GIVEN TASK:
Go through the material below and copy all lines with "from".

COLLECTED DATA:

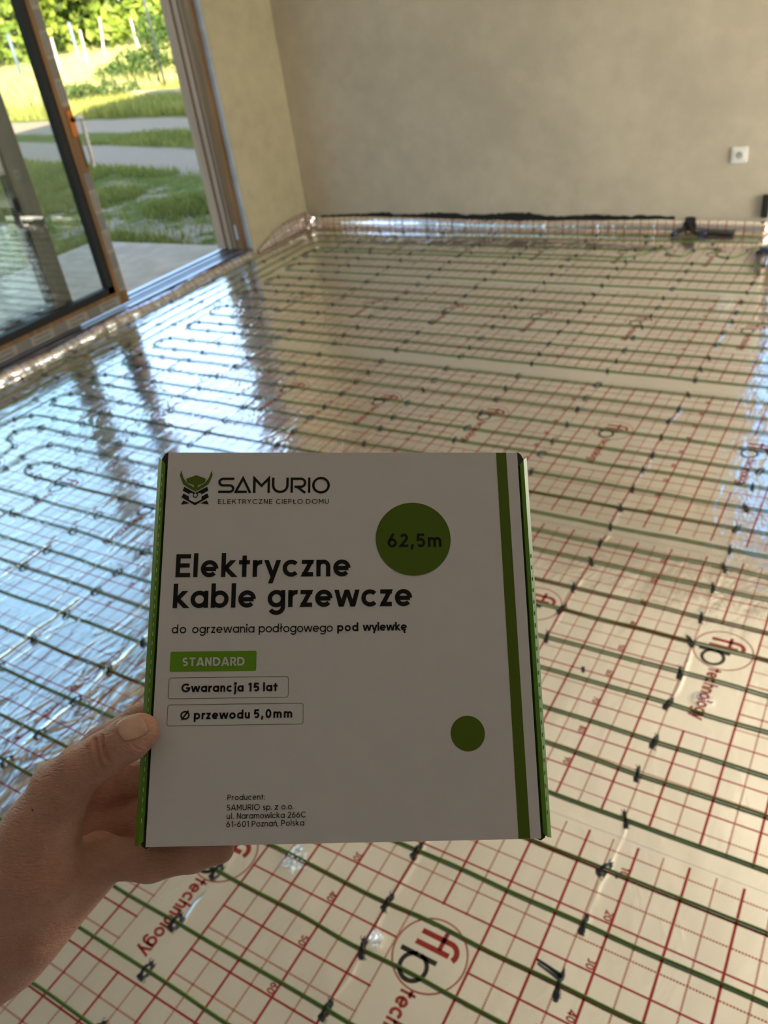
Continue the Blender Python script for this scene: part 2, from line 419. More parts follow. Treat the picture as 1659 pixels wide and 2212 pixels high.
    if ch == '9': s(arc(.32, .68, .33 - h, 0, 360, .335 - h)[:-1], True); s([(.60 - h * .3, .60), (.22, -.05)], False, (0, 1)); return S, .66
    return [], .3
def clip_poly(p, lo, hi):
    for sgn, lim in ((1, lo), (-1, -hi)):
        q = []
        for i in range(len(p)):
            a, b = p[i], p[(i + 1) % len(p)]; fa, fb = sgn * a[1] - lim, sgn * b[1] - lim
            if fa >= 0: q.append(a)
            if fa * fb < 0: t = fa / (fa - fb); q.append((a[0] + t * (b[0] - a[0]), a[1] + t * (b[1] - a[1])))
        p = q
        if len(p) < 3: return []
    return p
def ribbon(p, w, closed=False, clip=None):
    """flat stroke of width w along p -> list of polygons"""
    P = []
    for q in p:
        q = np.array(q, float)
        if not P or np.abs(q - P[-1]).max() > 1e-3 * w: P.append(q)
    if closed and np.abs(P[0] - P[-1]).max() < 1e-3 * w: P.pop()
    n = len(P); h = w / 2; Lf, Rt = [], []
    for i in range(n):
        if closed: a, b = P[i] - P[i - 1], P[(i + 1) % n] - P[i]
        else: a = P[i] - P[i - 1] if i else P[1] - P[0]; b = P[i + 1] - P[i] if i < n - 1 else P[-1] - P[-2]
        a = a / (np.linalg.norm(a) + 1e-9); b = b / (np.linalg.norm(b) + 1e-9)
        na, nb = np.array((-a[1], a[0])), np.array((-b[1], b[0])); m = na + nb; m /= np.linalg.norm(m) + 1e-9
        k = h / max(.3, float(m @ na)); Lf.append(P[i] + m * k); Rt.append(P[i] - m * k)
    out = []
    for i in range(n if closed else n - 1):
        j = (i + 1) % n
        q = [tuple(Rt[i]), tuple(Rt[j]), tuple(Lf[j]), tuple(Lf[i])]
        if clip: q = clip_poly(q, *clip)
        if len(q) > 2: out.append(q)
    return out
def text_polys(s, w, x0, x1=None, y=0., cap=1., track=.10):
    """polygons of a line of text from x0 to x1, baseline y, cap height cap; tracking is solved so that it fits"""
    gl = [glyph(c, w) for c in s]; nat = sum(g[1] for g in gl); n = len(s) - 1
    if x1 is not None:
        track = ((x1 - x0) / cap - nat) / max(1, n); sxx = 1.
        if track < .05 and n: track = .05; sxx = ((x1 - x0) / cap) / (nat + track * n)
        if track > .24 and n: track = .24; sxx = ((x1 - x0) / cap) / (nat + track * n)
        if not n: sxx = ((x1 - x0) / cap) / nat
    else: sxx = 1.
    out = []; px = 0.
    for g, adv in gl:
        for p, c, cl in g:
            for q in ribbon(p, w, c, cl): out.append([(x0 + (a + px) * sxx * cap, y + b * cap) for a, b in q])
        px += adv + track
    return out
def disc(cx, cy, r, n=64, ry=None): return [[q for q in arc(cx, cy, r, 0, 360, ry, n)[:-1]]]
def rrect(x0, y0, x1, y1, r):
    return arc(x1 - r, y1 - r, r, 0, 90, n=6) + arc(x0 + r, y1 - r, r, 90, 180, n=6) + arc(x0 + r, y0 + r, r, 180, 270, n=6) + arc(x1 - r, y0 + r, r, 270, 360, n=6)

# ================================================================== THE ROOM
XL, YB, XR, YR, ZC = -3.65, 4.36, 2.3, -3.6, 2.74
def struct(mb, name, mats, **k):
    o = mb.build(name, mats, **k); o['kind'] = 'structure'; return o
DY0, DY1, DZ1 = -1.2, 3.67, 2.52          # door opening in the left wall
struct(MB().box((-4.0, -4.0, -.14), (2.7, 4.75, -.004)), 'floor', M['screed'])
struct(MB().box((-4.0, -.75, ZC), (2.7, 4.75, ZC + .25)), 'ceiling', M['ceiling'])
M['bounce_tone'] = plaster_mat('bounce_grey', (0.68, 0.66, 0.65))  # invented tone for unseen rear surfaces, set to limit bounce onto the box
struct(MB().box((-4.0, -4.0, ZC - .22), (2.7, -.75, ZC + .25)), 'bounce_ceiling', M['bounce_tone'])  # unseen lowered ceiling, added to cut the light reaching the box
struct(MB().box((XL - .3, DY1, -.14), (XL, 4.66, ZC)).box((XL - .3, -4.0, -.14), (XL, DY0, ZC)).box((XL - .3, DY0, DZ1), (XL, DY1, ZC)), 'wall_left', M['plaster'])
WX0, WX1, WZ1 = -.380, 1.75, 2.3          # glazed door in the back wall, just right of the picture
struct(MB().box((XL, YB, -.14), (WX0, 4.66, ZC)).box((WX1, YB, -.14), (2.7, 4.66, ZC)).box((WX0, YB, WZ1), (WX1, 4.66, ZC)), 'wall_back', M['plaster_back'])
struct(MB().box((XR, -4.0, -.14), (2.6, .6, ZC)), 'wall_right_rear', M['bounce_tone'])
struct(MB().box((XR, .6, -.14), (2.6, 1.9, ZC)).box((XR, 4.28, -.14), (2.6, YB, ZC)).box((XR, 1.9, -.14), (2.6, 4.28, .12)).box((XR, 1.9, 2.28), (2.6, 4.28, ZC)), 'wall_right', M['plaster'])
fr = MB()
for a, b in ((1.901, 1.97), (3.05, 3.13), (4.21, 4.279)): fr.box((XR + .10, a, .121), (XR + .17, b, 2.279))
fr.box((XR + .10, 1.97, .121), (XR + .17, 4.21, .19)).box((XR + .10, 1.97, 2.21), (XR + .17, 4.21, 2.279))
w2 = empty('added_window', (XR, 3.1, .12)); w2['kind'] = 'structure'  # unseen window, added to go with the fill light
o = fr.build('window_frame', M['oak'], None); o.parent = w2; o.location = -w2.location
o = MB().box((XR + .13, 1.97, .19), (XR + .136, 4.21, 2.21)).build('glass_pane', M['glass']); o.parent = w2; o.location = -w2.location
struct(MB().box((XL, -4.0, -.14), (XR, YR, ZC)), 'wall_rear', M['bounce_tone'])
struct(MB().box((XL - .3, -9, ZC + .25), (9, 4.66, 5.55)), 'roof', M['roof'])
struct(MB().box((XL - .045, DY1 - .018, .05), (XL - .002, DY1 - .001, DZ1)), 'trim_1', M['grey'])

# back glazed door: frame and two panes
bd = empty('door_2', (WX0, YB + .15, 0)); bd['kind'] = 'structure'
fr = MB()
for a, b in ((WX0 + .001, WX0 + .045), ((WX0 + WX1) / 2 - .05, (WX0 + WX1) / 2 + .05), (WX1 - .075, WX1 - .001)): fr.box((a, YB + .12, .02), (b, YB + .19, WZ1 - .001))
fr.box((WX0 + .045, YB + .12, .02), (WX1 - .075, YB + .19, .09)).box((WX0 + .045, YB + .12, WZ1 - .08), (WX1 - .075, YB + .19, WZ1 - .001))
o = fr.build('door_frame', M['oak'], None); o.parent = bd; o.location = -bd.location
o = MB().box((WX0 + .045, YB + .15, .09), (WX1 - .075, YB + .156, WZ1 - .08)).build('glass_pane', M['glass']); o.parent = bd; o.location = -bd.location

# ------------------------------------------------------------------ sliding door in the left wall
FX0, FX1, JY = XL - .285, XL - .045, DY1 - .02
d1 = empty('door_1', (0, 0, 0)); d1['kind'] = 'structure'
mb = MB()
mb.box((FX0, JY - .001, 0), (FX1, DY1 - .001, DZ1 - .005), 0)                         # jamb back board
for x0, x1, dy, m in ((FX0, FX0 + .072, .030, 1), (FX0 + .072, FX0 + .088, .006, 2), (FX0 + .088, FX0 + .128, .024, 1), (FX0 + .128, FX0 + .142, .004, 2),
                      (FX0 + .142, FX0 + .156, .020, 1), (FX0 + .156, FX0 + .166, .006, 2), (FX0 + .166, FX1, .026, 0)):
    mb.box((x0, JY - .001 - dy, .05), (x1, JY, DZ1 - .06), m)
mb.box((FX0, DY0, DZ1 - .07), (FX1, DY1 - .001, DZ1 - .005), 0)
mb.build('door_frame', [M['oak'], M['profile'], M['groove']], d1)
mb = MB().box((FX0 - .01, DY0, -.1), (FX1 + .004, JY, .038))
for x0, x1, z in ((FX0, FX0 + .03, .044), (FX0 + .05, FX0 + .062, .052), (FX0 + .10, FX0 + .115, .05), (FX0 + .135, FX0 + .147, .054), (FX0 + .17, FX0 + .185, .05), (FX1 - .03, FX1 + .004, .048)):
    mb.box((x0, DY0, .036), (x1, JY, z))
mb.build('threshold', M['alu'], d1)
mb = MB().box((FX0 + .19, JY - .0275, .12), (FX0 + .21, JY - .0265, .22)); mb.build('striker_plate', M['alu'], d1)
LX, LY1, LY0 = -3.72, 2.52, .18           # sliding leaf: front face, right edge, left edge
leaf = empty('sliding_leaf', (LX, LY1, .07), d1)
def leafpart(mb, name, mats, par=leaf, org=(LX, LY1, .07), **k):
    o = mb.build(name, mats, None, **k); o.parent = par; o.location = tuple(-np.array(org)); return o
def leaf_frame(mb, x, y0, y1, z0, z1, wd, gk, t, mw_=0, mg=1):
    for a, b in ((y1 - wd, y1), (y0, y0 + wd)): mb.box((x - t, a, z0), (x, b, z1), mw_)
    mb.box((x - t, y0 + wd, z0), (x, y1 - wd, z0 + wd), mw_); mb.box((x - t, y0 + wd, z1 - wd), (x, y1 - wd, z1), mw_)
    for a, b in ((y1 - wd - gk, y1 - wd), (y0 + wd, y0 + wd + gk)): mb.box((x - t + .01, a, z0 + wd), (x - .006, b, z1 - wd), mg)
    mb.box((x - t + .01, y0 + wd, z0 + wd), (x - .006, y1 - wd, z0 + wd + gk * .9), mg); mb.box((x - t + .01, y0 + wd, z1 - wd - gk), (x - .006, y1 - wd, z1 - wd), mg)
mb = MB(); leaf_frame(mb, LX, LY0, LY1, .068, 2.44, .082, .046, .062); leafpart(mb, 'leaf_frame', [M['oak'], M['gasket']])
leafpart(MB().box((LX - .034, LY0 + .12, .17), (LX - .028, LY1 - .125, 2.33)), 'glass_pane', M['glass'])
# protective film: bright printed lengths alternate with plain grey ones
tp = MB(); z = .145; rows = []
while z < 2.3:
    tp.box((LX, LY1 - .053, z), (LX + .0006, LY1 - .001, z + .135), 0); rows.append((z, z + .135)); z += .137
    tp.box((LX, LY1 - .053, z), (LX + .0006, LY1 - .001, z + .088), 1); z += .09
    if .80 < z < 1.0: z = 1.17
for z0, z1 in rows:                                                   # faded, unreadable print: two rows of fine ticks
    for c in (.016, .038):
        zz = z0 + .02
        while zz < z1 - .018:
            k = random.uniform(.0035, .006); tp.box((LX + .0006, LY1 - c - .0055 * random.uniform(.6, 1.1), zz), (LX + .0008, LY1 - c + .004 * random.uniform(.6, 1.1), zz + k), 2); zz += k + .0022
y = LY1 - .075
tp2 = MB()
while y > LY0:
    tp2.box((LX, y - .16, .070), (LX + .0006, y, .126), 0)
    for c in (.086, .110):
        yy = y - .03
        while yy > y - .135:
            k = random.uniform(.003, .006); tp2.box((LX + .0006, yy - k, c - .004 * random.uniform(.6, 1)), (LX + .0008, yy, c + .006 * random.uniform(.6, 1.1)), 2); yy -= k + .0022
    tp2.box((LX, y - .255, .070), (LX + .0006, y - .162, .126), 1); y -= .257
leafpart(tp, 'protective_film', [M['tape'], M['tape_grey'], M['tape_ink']]); leafpart(tp2, 'protective_film', [M['tape'], M['tape_grey'], M['tape_ink']])
# pull handle: rosette in orange foam, dark neck, lever wrapped in white film
leafpart(MB().box((LX, LY1 - .045, 1.015), (LX + .008, LY1 - .004, 1.15)), 'foam_sleeve', M['orange'], bevel=.004)
hp = smooth_path([(LX, LY1 - .022, 1.098), (LX + .03, LY1 - .022, 1.10)], .01)
leafpart(MB().tube(hp, .011, 10), 'handle_neck', M['gasket'], smooth=True)
hp = smooth_path([(LX + .034, LY1 - .026, 1.105), (LX + .045, LY1 + .002, 1.112), (LX + .047, LY1 + .012, 1.095), (LX + .047, LY1 + .010, 1.05), (LX + .047, LY1 + .004, .97), (LX + .046, LY1 + .002, .88), (LX + .042, LY1 - .004, .85)], .012)
leafpart(MB().tube(hp, [.010 + .004 * math.sin(i * 1.7) ** 2 for i in range(len(hp))], 10), 'wrapped_lever', M['wrap'], smooth=True)
fl = empty('fixed_leaf', (0, 0, 0), d1)
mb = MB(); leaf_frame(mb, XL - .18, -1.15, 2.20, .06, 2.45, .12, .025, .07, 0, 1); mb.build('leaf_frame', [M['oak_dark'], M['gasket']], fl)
MB().box((XL - .216, -1.0, .2), (XL - .21, 2.06, 2.34)).build('glass_pane', M['glass'], fl)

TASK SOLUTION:
Continue the Blender Python script for this scene: part 2, from line 419. More parts follow. Treat the picture as 1659 pixels wide and 2212 pixels high.
    """polygons of a line of text from x0 to x1, baseline y, cap height cap; tracking is solved so that it fits"""